Bien qu’innovante, la méthode du candidat breton n’est pas sans précédent. Lors de la campagne de 2020 pour les municipales à Paris, le candidat dissident LREM Cédric Villani avait réservé 48 places sur ses listes à des citoyens choisis par tirage au sort. Plusieurs listes participatives et citoyennes à travers le pays avaient également emprunté cette voie, réussissant à intégrer des novices en politique au sein des conseils municipaux. Après la crise des « gilets jaunes », Emmanuel Macron avait également eu recours à ce tirage au sort durant le grand débat national lancé en 2019, poursuivant ensuite cette méthode pour les conventions citoyennes sur le climat, la fin de vie et, plus récemment, sur les temps de l’enfant.

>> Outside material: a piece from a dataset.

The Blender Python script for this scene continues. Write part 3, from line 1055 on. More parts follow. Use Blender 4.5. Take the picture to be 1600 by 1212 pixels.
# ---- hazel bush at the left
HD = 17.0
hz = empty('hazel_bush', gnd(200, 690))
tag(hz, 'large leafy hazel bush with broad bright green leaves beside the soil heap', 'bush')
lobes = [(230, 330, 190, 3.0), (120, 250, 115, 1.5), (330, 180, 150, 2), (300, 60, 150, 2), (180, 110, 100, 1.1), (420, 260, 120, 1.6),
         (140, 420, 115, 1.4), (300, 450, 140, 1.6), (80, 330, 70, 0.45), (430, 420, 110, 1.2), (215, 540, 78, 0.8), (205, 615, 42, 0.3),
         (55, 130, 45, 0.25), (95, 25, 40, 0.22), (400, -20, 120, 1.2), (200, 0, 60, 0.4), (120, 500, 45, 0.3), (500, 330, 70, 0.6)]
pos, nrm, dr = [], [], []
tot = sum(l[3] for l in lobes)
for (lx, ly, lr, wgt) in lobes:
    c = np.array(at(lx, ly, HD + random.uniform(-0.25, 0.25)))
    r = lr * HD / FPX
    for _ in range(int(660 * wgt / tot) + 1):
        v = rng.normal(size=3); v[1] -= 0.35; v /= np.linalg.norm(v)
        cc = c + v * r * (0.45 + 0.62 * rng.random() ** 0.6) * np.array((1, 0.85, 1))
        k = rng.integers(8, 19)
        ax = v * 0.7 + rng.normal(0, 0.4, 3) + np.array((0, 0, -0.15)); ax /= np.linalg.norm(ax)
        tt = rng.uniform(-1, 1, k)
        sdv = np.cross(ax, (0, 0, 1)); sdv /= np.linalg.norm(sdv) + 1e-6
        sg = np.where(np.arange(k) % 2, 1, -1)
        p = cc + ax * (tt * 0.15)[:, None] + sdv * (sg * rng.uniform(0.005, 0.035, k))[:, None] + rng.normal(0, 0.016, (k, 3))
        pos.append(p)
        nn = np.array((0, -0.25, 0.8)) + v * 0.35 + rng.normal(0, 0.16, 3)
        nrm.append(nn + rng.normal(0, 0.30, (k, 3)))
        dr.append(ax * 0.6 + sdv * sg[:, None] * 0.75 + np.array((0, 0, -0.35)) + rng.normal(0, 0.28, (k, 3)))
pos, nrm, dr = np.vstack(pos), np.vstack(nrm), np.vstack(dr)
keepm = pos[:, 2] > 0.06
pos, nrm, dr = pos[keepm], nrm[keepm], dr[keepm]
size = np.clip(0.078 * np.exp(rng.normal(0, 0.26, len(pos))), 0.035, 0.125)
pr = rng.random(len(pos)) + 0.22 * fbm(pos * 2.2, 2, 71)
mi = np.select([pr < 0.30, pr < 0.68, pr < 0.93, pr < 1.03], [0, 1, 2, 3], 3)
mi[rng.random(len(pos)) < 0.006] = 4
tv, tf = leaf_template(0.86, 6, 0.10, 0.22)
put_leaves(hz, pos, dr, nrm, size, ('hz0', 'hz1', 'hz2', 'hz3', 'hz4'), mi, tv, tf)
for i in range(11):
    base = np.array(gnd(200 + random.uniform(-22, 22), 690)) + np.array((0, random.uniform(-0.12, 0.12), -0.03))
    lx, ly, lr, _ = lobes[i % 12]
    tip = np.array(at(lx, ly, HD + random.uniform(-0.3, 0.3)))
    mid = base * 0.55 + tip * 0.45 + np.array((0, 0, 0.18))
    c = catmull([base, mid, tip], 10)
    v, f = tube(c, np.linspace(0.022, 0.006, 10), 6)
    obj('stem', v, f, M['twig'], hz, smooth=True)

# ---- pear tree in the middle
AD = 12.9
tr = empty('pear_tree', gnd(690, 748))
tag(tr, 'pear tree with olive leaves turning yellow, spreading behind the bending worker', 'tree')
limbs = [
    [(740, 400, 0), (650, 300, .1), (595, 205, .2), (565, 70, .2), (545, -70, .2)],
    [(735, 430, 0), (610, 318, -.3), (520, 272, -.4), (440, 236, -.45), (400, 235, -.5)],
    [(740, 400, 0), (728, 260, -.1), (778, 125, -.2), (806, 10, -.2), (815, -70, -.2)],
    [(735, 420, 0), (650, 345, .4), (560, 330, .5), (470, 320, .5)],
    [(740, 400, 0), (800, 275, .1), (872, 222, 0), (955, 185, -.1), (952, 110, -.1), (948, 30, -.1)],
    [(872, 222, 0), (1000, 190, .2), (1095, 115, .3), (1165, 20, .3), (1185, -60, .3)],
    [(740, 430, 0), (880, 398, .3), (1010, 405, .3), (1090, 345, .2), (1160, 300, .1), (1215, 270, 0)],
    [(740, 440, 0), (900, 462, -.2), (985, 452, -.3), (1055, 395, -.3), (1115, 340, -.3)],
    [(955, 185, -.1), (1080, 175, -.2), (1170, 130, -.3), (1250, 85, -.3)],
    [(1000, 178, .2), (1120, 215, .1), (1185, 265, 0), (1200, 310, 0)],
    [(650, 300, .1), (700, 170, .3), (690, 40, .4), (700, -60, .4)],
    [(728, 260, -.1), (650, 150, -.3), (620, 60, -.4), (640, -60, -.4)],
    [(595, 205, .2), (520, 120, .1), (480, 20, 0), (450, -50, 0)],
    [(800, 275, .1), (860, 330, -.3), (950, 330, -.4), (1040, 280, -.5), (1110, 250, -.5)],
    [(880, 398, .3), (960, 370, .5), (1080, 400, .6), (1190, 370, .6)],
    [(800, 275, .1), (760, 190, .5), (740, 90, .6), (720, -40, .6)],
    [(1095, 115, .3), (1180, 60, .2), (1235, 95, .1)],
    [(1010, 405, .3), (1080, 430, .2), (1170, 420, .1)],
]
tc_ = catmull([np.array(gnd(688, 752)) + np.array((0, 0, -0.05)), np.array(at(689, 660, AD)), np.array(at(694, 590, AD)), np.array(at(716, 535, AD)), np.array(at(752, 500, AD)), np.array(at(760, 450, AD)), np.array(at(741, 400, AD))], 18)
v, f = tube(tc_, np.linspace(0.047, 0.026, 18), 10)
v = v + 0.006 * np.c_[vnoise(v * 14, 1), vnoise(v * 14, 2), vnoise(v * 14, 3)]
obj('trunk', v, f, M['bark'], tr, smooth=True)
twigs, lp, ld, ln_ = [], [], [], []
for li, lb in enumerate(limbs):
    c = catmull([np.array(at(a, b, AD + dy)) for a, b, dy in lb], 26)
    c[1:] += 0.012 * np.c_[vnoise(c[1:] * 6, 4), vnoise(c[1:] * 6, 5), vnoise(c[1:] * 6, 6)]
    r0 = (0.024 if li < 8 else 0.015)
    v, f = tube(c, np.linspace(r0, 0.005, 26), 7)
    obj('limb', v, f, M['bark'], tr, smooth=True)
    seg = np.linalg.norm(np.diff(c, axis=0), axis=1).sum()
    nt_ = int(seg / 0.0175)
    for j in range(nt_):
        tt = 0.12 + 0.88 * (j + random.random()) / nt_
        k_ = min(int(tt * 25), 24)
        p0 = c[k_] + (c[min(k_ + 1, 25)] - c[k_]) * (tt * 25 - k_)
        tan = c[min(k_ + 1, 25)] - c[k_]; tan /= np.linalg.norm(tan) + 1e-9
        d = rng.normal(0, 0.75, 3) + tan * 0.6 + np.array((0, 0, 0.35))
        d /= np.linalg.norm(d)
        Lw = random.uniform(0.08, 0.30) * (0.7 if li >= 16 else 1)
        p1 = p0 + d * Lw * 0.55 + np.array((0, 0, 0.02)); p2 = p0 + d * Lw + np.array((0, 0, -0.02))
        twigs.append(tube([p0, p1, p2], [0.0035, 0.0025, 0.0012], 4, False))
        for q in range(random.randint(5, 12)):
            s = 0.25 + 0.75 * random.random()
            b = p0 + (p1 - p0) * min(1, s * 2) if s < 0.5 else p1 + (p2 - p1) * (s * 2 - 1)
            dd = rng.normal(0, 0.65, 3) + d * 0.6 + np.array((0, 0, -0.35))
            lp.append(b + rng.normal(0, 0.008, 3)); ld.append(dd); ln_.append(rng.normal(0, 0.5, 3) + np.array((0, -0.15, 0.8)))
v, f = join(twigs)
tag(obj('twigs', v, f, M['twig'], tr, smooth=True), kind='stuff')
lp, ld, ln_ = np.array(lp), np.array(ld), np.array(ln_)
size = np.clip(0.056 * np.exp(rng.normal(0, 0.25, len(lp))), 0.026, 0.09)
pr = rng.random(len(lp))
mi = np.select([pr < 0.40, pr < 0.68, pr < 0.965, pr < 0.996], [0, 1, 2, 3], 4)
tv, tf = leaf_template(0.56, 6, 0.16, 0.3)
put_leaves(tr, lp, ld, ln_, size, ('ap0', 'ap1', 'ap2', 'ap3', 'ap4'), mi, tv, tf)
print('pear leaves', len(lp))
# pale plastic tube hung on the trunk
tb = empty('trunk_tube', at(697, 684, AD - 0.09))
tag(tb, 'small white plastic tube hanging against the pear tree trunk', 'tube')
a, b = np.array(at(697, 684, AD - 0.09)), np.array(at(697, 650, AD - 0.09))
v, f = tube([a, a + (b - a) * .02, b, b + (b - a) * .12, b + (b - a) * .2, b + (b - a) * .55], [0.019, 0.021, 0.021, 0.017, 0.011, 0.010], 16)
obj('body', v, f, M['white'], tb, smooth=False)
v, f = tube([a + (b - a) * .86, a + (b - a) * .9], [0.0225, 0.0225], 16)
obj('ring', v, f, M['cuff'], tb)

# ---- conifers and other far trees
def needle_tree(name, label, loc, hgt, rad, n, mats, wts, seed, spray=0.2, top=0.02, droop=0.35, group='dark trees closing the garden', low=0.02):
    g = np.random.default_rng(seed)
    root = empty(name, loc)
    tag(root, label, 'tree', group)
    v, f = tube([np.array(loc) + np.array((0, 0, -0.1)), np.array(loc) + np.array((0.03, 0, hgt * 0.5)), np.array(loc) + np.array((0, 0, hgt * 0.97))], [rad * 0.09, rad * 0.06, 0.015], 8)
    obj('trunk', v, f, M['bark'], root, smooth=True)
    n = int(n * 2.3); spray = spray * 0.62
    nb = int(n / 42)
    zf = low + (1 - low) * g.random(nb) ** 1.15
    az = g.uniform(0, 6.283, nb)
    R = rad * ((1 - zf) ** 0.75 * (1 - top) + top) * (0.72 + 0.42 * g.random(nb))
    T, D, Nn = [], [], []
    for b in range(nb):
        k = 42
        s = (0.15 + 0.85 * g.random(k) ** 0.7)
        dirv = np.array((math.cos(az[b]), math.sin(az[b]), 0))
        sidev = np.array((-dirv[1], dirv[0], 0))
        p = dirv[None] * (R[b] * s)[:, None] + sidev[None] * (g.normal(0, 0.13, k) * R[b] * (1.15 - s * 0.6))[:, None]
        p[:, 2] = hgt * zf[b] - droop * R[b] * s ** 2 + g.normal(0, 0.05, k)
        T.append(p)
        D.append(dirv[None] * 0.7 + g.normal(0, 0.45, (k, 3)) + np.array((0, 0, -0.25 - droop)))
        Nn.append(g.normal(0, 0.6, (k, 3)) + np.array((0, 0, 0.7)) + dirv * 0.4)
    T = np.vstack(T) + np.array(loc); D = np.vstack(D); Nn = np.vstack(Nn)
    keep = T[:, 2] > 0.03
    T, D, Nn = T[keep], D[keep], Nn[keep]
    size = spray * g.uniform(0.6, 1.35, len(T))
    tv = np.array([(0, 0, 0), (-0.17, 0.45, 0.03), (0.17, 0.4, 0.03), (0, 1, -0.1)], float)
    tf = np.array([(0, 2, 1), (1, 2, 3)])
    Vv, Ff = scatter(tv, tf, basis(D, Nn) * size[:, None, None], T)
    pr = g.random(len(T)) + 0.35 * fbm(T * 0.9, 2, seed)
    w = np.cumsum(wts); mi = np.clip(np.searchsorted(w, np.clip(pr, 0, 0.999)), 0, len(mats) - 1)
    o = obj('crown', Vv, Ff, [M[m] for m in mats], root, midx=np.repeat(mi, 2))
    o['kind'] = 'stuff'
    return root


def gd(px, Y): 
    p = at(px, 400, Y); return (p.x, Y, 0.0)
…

Dans une France profondément divisée et désillusionnée par le spectacle peu reluisant de la classe politique ces derniers mois, le tirage au sort peut-il alors revitaliser la démocratie locale ? « Ce n’est pas la solution miracle, mais c’est un outil de mobilisation intéressant pour impliquer les citoyens, notamment ceux qui sont les plus éloignés », souligne Thomas Simon.
Le cofondateur de Fréquence Commune, une coopérative conseillant les collectifs souhaitant établir une liste participative et citoyenne, a d’ailleurs développé avec ses équipes une nouvelle méthode de tirage au sort. « Nous pouvons nous baser sur les listes électorales, mais nous ne couvrons pas alors toutes les personnes inscrites, affirme-t-il. Nous pouvons aussi utiliser des instituts de sondage mais cela a un coût. Nous avons donc créé une application qui génère aléatoirement un panel d’adresses parmi toutes celles de la commune, et une fois la liste obtenue, nous faisons du porte à porte. »
Cette méthode est également utilisée par Angoulême Collectif, qui va présenter une liste aux municipales, pour tirer au sort ses futurs colistiers. « Nous avons constaté que nous avions tous au sein du collectif un bagage social similaire, c’est-à-dire que nous sommes tous de la classe moyenne, plutôt bobo et de gauche, témoigne Céleste. Nous voulions donc ouvrir notre liste à des profils différents pour permettre au plus grand nombre de s’exprimer. »
Juste avant l’été, les militants d’Angoulême Collectif ont donc frappé aux portes des 350 foyers tirés au sort pour leur expliquer leur démarche. Les réponses ont été contrastées. « Certaines personnes étaient intéressées, mais nous avons aussi rencontré des portes claquées au nez ou des discussions avec des gens qui n’étaient pas forcément de notre bord, se souvient une membre du collectif. Mais c’est le jeu et cela nous a permis de dialoguer avec des habitants que nous n’aurions jamais rencontrés autrement. » Six mois plus tard, le bilan de cette expérience est plutôt mitigé. Sur les 350 personnes tirées au sort, seule une a accepté de rejoindre la liste, bien loin de l’objectif initial d’en attirer une dizaine.
« Nous avons vu les limites de l’exercice et tous les freins à l’engagement tels que le manque de temps ou d’envie, poursuit Céleste. Même si cela n’a pas fonctionné comme nous l’aurions souhaité, nous avons au moins tenté et nous devions le faire. » Angoulême Collectif n’a pas abandonné l’idée d’attirer des personnes extérieures sur sa liste, avec huit places encore réservées. « Cependant, cette fois-ci, cela ne se fera pas par tirage au sort, mais plutôt sur un principe de cooptation », précise la bénévole. En politique comme ailleurs, le tirage au sort ne garantit donc pas le succès à tous les coups.